Anıtkabir başta olmak üzere antik kentleri gezen, Türk bayrağı desenli oje tasarımıyla gittiği her yerde ilgiyle karşılanan Prensesin yakın zamandaki duraklarından biri de Türkiye İş Bankası ev sahipliğinde düzenlenen konferans oldu.
Şahsen, Japonya'ya karşı her zaman bir sempati beslemişimdir.
Belki Ertuğrul Fırkateyni'nin hüzünlü hikâyesinden, belki de Japon toplumunun nezaketine ve sadakatine duyduğum hayranlıktan...
Prenses Akiko Mikasa da mütevazı kimliği ve sempatik tavırlarıyla bu kültürün son temsilcilerinden. Babasından aldığı dostluk bayrağını sağlam bir şekilde taşıyan bir isim.
ilk yurt dışı seyahatini lise ikinci sınıftayken, dedesi Prens Mikasa'nın kuruluşunda rol aldığı Türk Japon Vakfı Kültür Merkezi'nin açılış töreni için Türkiye'ye olduğunu söyledi.
Dedesi Prens Mikasa'nın arkeolojiye olan ilgisiyle başlayan bu bağ, babası Prens Tomohito'nun kültürel projelerle büyüttüğü bir sevgiye dönüşmüş.
Şimdi ise Prenses Akiko, kendi anılarıyla bu mirası üçüncü kuşağa taşıyor.

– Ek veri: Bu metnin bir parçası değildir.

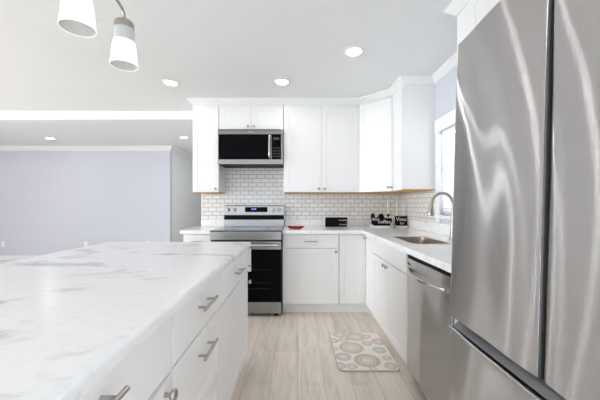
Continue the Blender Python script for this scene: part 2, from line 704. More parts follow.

Onun Troya'da duyduğu hayranlığı, Kapadokya'da gökyüzünün ve taşların büyüsü karşısında hissettiği küçüklüğü, Kaman'daki kazılarda arkeolog Tahsin Özgüç ile dedesi arasında gözlemlediği dostluğu aktarırken sesindeki içtenlik, iki halk arasındaki bağın ne kadar sahici olduğunu gösteriyordu.
"TÜRKİYE BİZİM İÇİN ÇOK ÖZEL"
Konuşmasında Mikasa ailesinin üç kuşak boyunca Türkiye'ye gösterdiği ilgi, sevgi ve dostluğa ilişkin anekdotlar paylaşan Altes Prenses Akiko, 'Bugün Türkiye bizim için hala çok özel.
"2 ÜLKE ARASINDAKİ DOSTLUĞU NESİLLERE AKTARACAĞIM"
Dedem, babam ve benim üç kuşaktır taşıdığımız bu bağ, sadece bir aile hikâyesi değil Japonya ile Türkiye arasında insani, kültürel ve bilimsel bir köprü. Ben de ailemden devraldığım bu sorumluluğu, Türkiye ile Japonya arasındaki dostluğun gelecek nesillere aktarılması için sürdüreceğim' diyerek bu dostluğun geleceğe taşınmasındaki samimiyetini dile getirdi.